Exercise: Your copy of the material below should match it exactly, except that it holds no pictures.

Collected material:
---

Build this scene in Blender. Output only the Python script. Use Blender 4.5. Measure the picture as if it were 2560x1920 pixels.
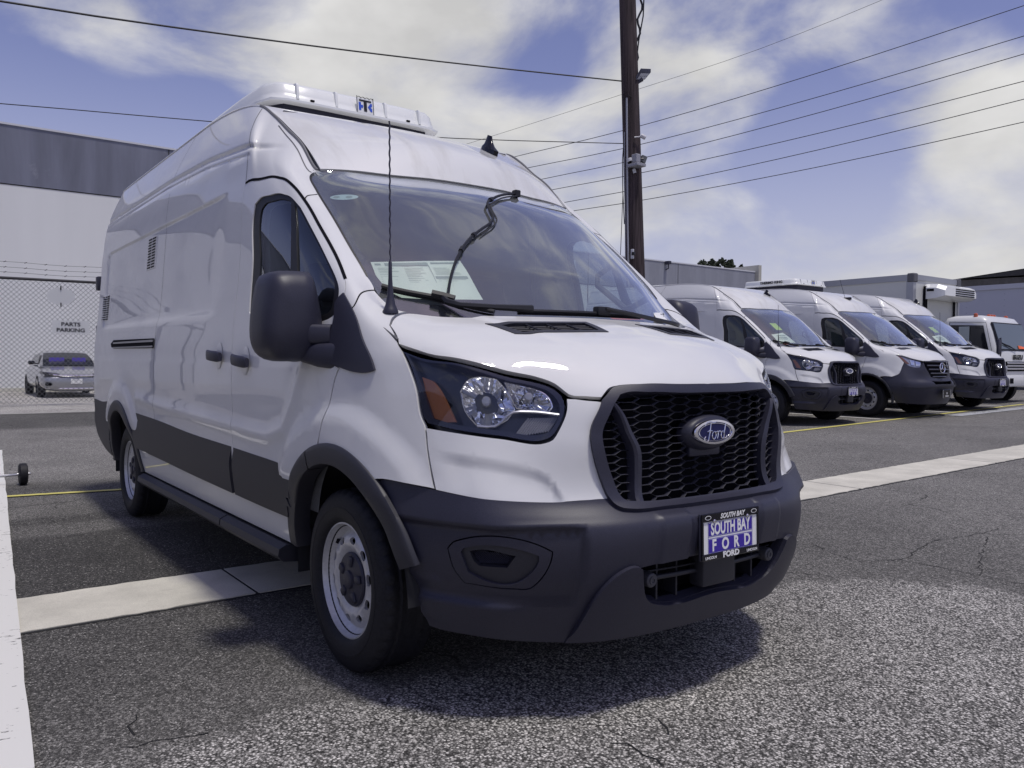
import bpy, bmesh, math, random
import numpy as np
from mathutils import Vector, Matrix
from mathutils.geometry import delaunay_2d_cdt
random.seed(7)
C = bpy.context.scene
for o in list(bpy.data.objects): bpy.data.objects.remove(o)
COL = C.collection
R_ = math.radians
# ------------------------------------------------------------------ camera, sky, sun, exposure
CAM = np.array([2.8458, -2.3093, 1.1943]); YAW, PITCH, ROLL, FPX = R_(143.2447), R_(-1.6026), R_(-0.4662), 2021.55
def cam_axes():
    cy, sy, cp, sp = math.cos(YAW), math.sin(YAW), math.cos(PITCH), math.sin(PITCH)
    f = np.array([cy*cp, sy*cp, sp]); r = np.array([sy, -cy, 0.]); d = np.cross(f, r)
    c, s = math.cos(ROLL), math.sin(ROLL)
    return c*r+s*d, -s*r+c*d, f
CR, CD, CF = cam_axes()
cam_d = bpy.data.cameras.new('camera'); cam_o = bpy.data.objects.new('camera', cam_d); COL.objects.link(cam_o)
cam_d.sensor_width = 36; cam_d.lens = 36*FPX/2560; cam_d.clip_start = .05; cam_d.clip_end = 2000
cam_o.matrix_world = Matrix(((CR[0], -CD[0], -CF[0], CAM[0]), (CR[1], -CD[1], -CF[1], CAM[1]), (CR[2], -CD[2], -CF[2], CAM[2]), (0, 0, 0, 1)))
C.camera = cam_o
C.render.engine = 'CYCLES'
C.render.resolution_x, C.render.resolution_y = 1024, 768
def ray(u, v):
    return CR*((u-1280)/FPX)+CD*((v-960)/FPX)+CF
def at(u, v, d):            # a point seen in the photograph at depth d (metres along the view axis)
    return CAM+ray(u, v)*d
def on(u, v, axis, val):    # the same, on the plane axis = val
    r = ray(u, v); return CAM+r*((val-CAM[axis])/r[axis])
SUN = np.array([.28, .05, .96]); SUN /= np.linalg.norm(SUN)
wd = bpy.data.worlds.new('World'); C.world = wd; wd.use_nodes = True
nt = wd.node_tree; nt.nodes.clear()
def N(t, kind, **kw):
    n = t.nodes.new(kind)
    for k, v in kw.items():
        if k == 'ins':
            for a, b in v.items(): n.inputs[a].default_value = b
        else: setattr(n, k, v)
    return n
def build_sky(t):
    L = t.links.new
    sky = N(t, 'ShaderNodeTexSky', sky_type='NISHITA', sun_disc=False)
    sky.sun_elevation = math.asin(SUN[2]); sky.sun_rotation = math.atan2(SUN[0], SUN[1])
    sky.air_density = 1.0; sky.dust_density = .6; sky.ozone_density = 2.2
    tint = N(t, 'ShaderNodeMix', data_type='RGBA', blend_type='MULTIPLY', ins={0: 1.0}); tint.inputs['B'].default_value = (*SKYTINT, 1)
    L(sky.outputs[0], tint.inputs['A'])
    tc = N(t, 'ShaderNodeTexCoord'); sep = N(t, 'ShaderNodeSeparateXYZ'); L(tc.outputs['Generated'], sep.inputs[0])
    def M(op, a, b=None):
        m = N(t, 'ShaderNodeMath', operation=op)
        for i, x in enumerate((a, b)):
            if x is None: continue
            if isinstance(x, (int, float)): m.inputs[i].default_value = x
            else: L(x, m.inputs[i])
        return m.outputs[0]
    cb = N(t, 'ShaderNodeMapping'); cb.inputs['Scale'].default_value = (4.2, 4.2, 7.5); L(tc.outputs['Generated'], cb.inputs[0])
    n1 = N(t, 'ShaderNodeTexNoise', ins={'Scale': 1.0, 'Detail': 9.0, 'Roughness': .56, 'Distortion': .35}); L(cb.outputs[0], n1.inputs['Vector'])
    dens = M('ADD', M('MULTIPLY', M('SUBTRACT', n1.outputs[0], .5), 1.5), .5)
    for (u, v, w, amp) in CLOUDS:
        d = ray(u, v); d = d/np.linalg.norm(d)
        vm = N(t, 'ShaderNodeVectorMath', operation='DISTANCE'); L(tc.outputs['Generated'], vm.inputs[0]); vm.inputs[1].default_value = tuple(d)
        g = M('DIVIDE', vm.outputs['Value'], w); g = M('MULTIPLY', g, g); g = M('MULTIPLY', g, -1.0); g = M('EXPONENT', g)
        dens = M('ADD', dens, M('MULTIPLY', g, amp))
    rmp = N(t, 'ShaderNodeMapRange', interpolation_type='SMOOTHSTEP', ins={1: CLO, 2: CHI, 3: 0.0, 4: .94}); L(dens, rmp.inputs[0])
    n2 = N(t, 'ShaderNodeTexNoise', ins={'Scale': 1.7, 'Detail': 5.0, 'Roughness': .5}); L(cb.outputs[0], n2.inputs['Vector'])
    shade = N(t, 'ShaderNodeMapRange', ins={1: .35, 2: .7, 3: .80, 4: 1.08}); L(n2.outputs[0], shade.inputs[0])
    cc = N(t, 'ShaderNodeVectorMath', operation='SCALE'); cc.inputs[0].default_value = CLOUDCOL; L(shade.outputs[0], cc.inputs['Scale'])
    hz = N(t, 'ShaderNodeMapRange', interpolation_type='SMOOTHSTEP', ins={1: -.02, 2: .36, 3: .85, 4: 0.0}); L(sep.outputs[2], hz.inputs[0])
    mh = N(t, 'ShaderNodeMix', data_type='RGBA'); L(hz.outputs[0], mh.inputs[0]); L(tint.outputs['Result'], mh.inputs['A']); mh.inputs['B'].default_value = (*HAZECOL, 1)
    mx = N(t, 'ShaderNodeMix', data_type='RGBA'); L(rmp.outputs[0], mx.inputs[0]); L(mh.outputs['Result'], mx.inputs['A']); L(cc.outputs[0], mx.inputs['B'])
    bg = N(t, 'ShaderNodeBackground', ins={'Strength': SKYSTR}); L(mx.outputs['Result'], bg.inputs[0])
    out = N(t, 'ShaderNodeOutputWorld'); L(bg.outputs[0], out.inputs[0])
SKYSTR = .092
SKYTINT = (1.34, 1.0, 1.18)
CLOUDCOL = (8.2, 8.1, 7.9)
HAZECOL = (5.5, 5.75, 7.0)
CLO, CHI = .47, .98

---

Answer to this problem:
Build this scene in Blender. Output only the Python script. Use Blender 4.5. Measure the picture as if it were 2560x1920 pixels.
import bpy, bmesh, math, random
import numpy as np
from mathutils import Vector, Matrix
from mathutils.geometry import delaunay_2d_cdt
random.seed(7)
C = bpy.context.scene
for o in list(bpy.data.objects): bpy.data.objects.remove(o)
COL = C.collection
R_ = math.radians
# ------------------------------------------------------------------ camera, sky, sun, exposure
CAM = np.array([2.8458, -2.3093, 1.1943]); YAW, PITCH, ROLL, FPX = R_(143.2447), R_(-1.6026), R_(-0.4662), 2021.55
def cam_axes():
    cy, sy, cp, sp = math.cos(YAW), math.sin(YAW), math.cos(PITCH), math.sin(PITCH)
    f = np.array([cy*cp, sy*cp, sp]); r = np.array([sy, -cy, 0.]); d = np.cross(f, r)
    c, s = math.cos(ROLL), math.sin(ROLL)
    return c*r+s*d, -s*r+c*d, f
CR, CD, CF = cam_axes()
cam_d = bpy.data.cameras.new('camera'); cam_o = bpy.data.objects.new('camera', cam_d); COL.objects.link(cam_o)
cam_d.sensor_width = 36; cam_d.lens = 36*FPX/2560; cam_d.clip_start = .05; cam_d.clip_end = 2000
cam_o.matrix_world = Matrix(((CR[0], -CD[0], -CF[0], CAM[0]), (CR[1], -CD[1], -CF[1], CAM[1]), (CR[2], -CD[2], -CF[2], CAM[2]), (0, 0, 0, 1)))
C.camera = cam_o
C.render.engine = 'CYCLES'
C.render.resolution_x, C.render.resolution_y = 1024, 768
def ray(u, v):
    return CR*((u-1280)/FPX)+CD*((v-960)/FPX)+CF
def at(u, v, d):            # a point seen in the photograph at depth d (metres along the view axis)
    return CAM+ray(u, v)*d
def on(u, v, axis, val):    # the same, on the plane axis = val
    r = ray(u, v); return CAM+r*((val-CAM[axis])/r[axis])
SUN = np.array([.28, .05, .96]); SUN /= np.linalg.norm(SUN)
wd = bpy.data.worlds.new('World'); C.world = wd; wd.use_nodes = True
nt = wd.node_tree; nt.nodes.clear()
def N(t, kind, **kw):
    n = t.nodes.new(kind)
    for k, v in kw.items():
        if k == 'ins':
            for a, b in v.items(): n.inputs[a].default_value = b
        else: setattr(n, k, v)
    return n
def build_sky(t):
    L = t.links.new
    sky = N(t, 'ShaderNodeTexSky', sky_type='NISHITA', sun_disc=False)
    sky.sun_elevation = math.asin(SUN[2]); sky.sun_rotation = math.atan2(SUN[0], SUN[1])
    sky.air_density = 1.0; sky.dust_density = .6; sky.ozone_density = 2.2
    tint = N(t, 'ShaderNodeMix', data_type='RGBA', blend_type='MULTIPLY', ins={0: 1.0}); tint.inputs['B'].default_value = (*SKYTINT, 1)
    L(sky.outputs[0], tint.inputs['A'])
    tc = N(t, 'ShaderNodeTexCoord'); sep = N(t, 'ShaderNodeSeparateXYZ'); L(tc.outputs['Generated'], sep.inputs[0])
    def M(op, a, b=None):
        m = N(t, 'ShaderNodeMath', operation=op)
        for i, x in enumerate((a, b)):
            if x is None: continue
            if isinstance(x, (int, float)): m.inputs[i].default_value = x
            else: L(x, m.inputs[i])
        return m.outputs[0]
    cb = N(t, 'ShaderNodeMapping'); cb.inputs['Scale'].default_value = (4.2, 4.2, 7.5); L(tc.outputs['Generated'], cb.inputs[0])
    n1 = N(t, 'ShaderNodeTexNoise', ins={'Scale': 1.0, 'Detail': 9.0, 'Roughness': .56, 'Distortion': .35}); L(cb.outputs[0], n1.inputs['Vector'])
    dens = M('ADD', M('MULTIPLY', M('SUBTRACT', n1.outputs[0], .5), 1.5), .5)
    for (u, v, w, amp) in CLOUDS:
        d = ray(u, v); d = d/np.linalg.norm(d)
        vm = N(t, 'ShaderNodeVectorMath', operation='DISTANCE'); L(tc.outputs['Generated'], vm.inputs[0]); vm.inputs[1].default_value = tuple(d)
        g = M('DIVIDE', vm.outputs['Value'], w); g = M('MULTIPLY', g, g); g = M('MULTIPLY', g, -1.0); g = M('EXPONENT', g)
        dens = M('ADD', dens, M('MULTIPLY', g, amp))
    rmp = N(t, 'ShaderNodeMapRange', interpolation_type='SMOOTHSTEP', ins={1: CLO, 2: CHI, 3: 0.0, 4: .94}); L(dens, rmp.inputs[0])
    n2 = N(t, 'ShaderNodeTexNoise', ins={'Scale': 1.7, 'Detail': 5.0, 'Roughness': .5}); L(cb.outputs[0], n2.inputs['Vector'])
    shade = N(t, 'ShaderNodeMapRange', ins={1: .35, 2: .7, 3: .80, 4: 1.08}); L(n2.outputs[0], shade.inputs[0])
    cc = N(t, 'ShaderNodeVectorMath', operation='SCALE'); cc.inputs[0].default_value = CLOUDCOL; L(shade.outputs[0], cc.inputs['Scale'])
    hz = N(t, 'ShaderNodeMapRange', interpolation_type='SMOOTHSTEP', ins={1: -.02, 2: .36, 3: .85, 4: 0.0}); L(sep.outputs[2], hz.inputs[0])
    mh = N(t, 'ShaderNodeMix', data_type='RGBA'); L(hz.outputs[0], mh.inputs[0]); L(tint.outputs['Result'], mh.inputs['A']); mh.inputs['B'].default_value = (*HAZECOL, 1)
    mx = N(t, 'ShaderNodeMix', data_type='RGBA'); L(rmp.outputs[0], mx.inputs[0]); L(mh.outputs['Result'], mx.inputs['A']); L(cc.outputs[0], mx.inputs['B'])
    bg = N(t, 'ShaderNodeBackground', ins={'Strength': SKYSTR}); L(mx.outputs['Result'], bg.inputs[0])
    out = N(t, 'ShaderNodeOutputWorld'); L(bg.outputs[0], out.inputs[0])
SKYSTR = .092
SKYTINT = (1.34, 1.0, 1.18)
CLOUDCOL = (8.2, 8.1, 7.9)
HAZECOL = (5.5, 5.75, 7.0)
CLO, CHI = .47, .98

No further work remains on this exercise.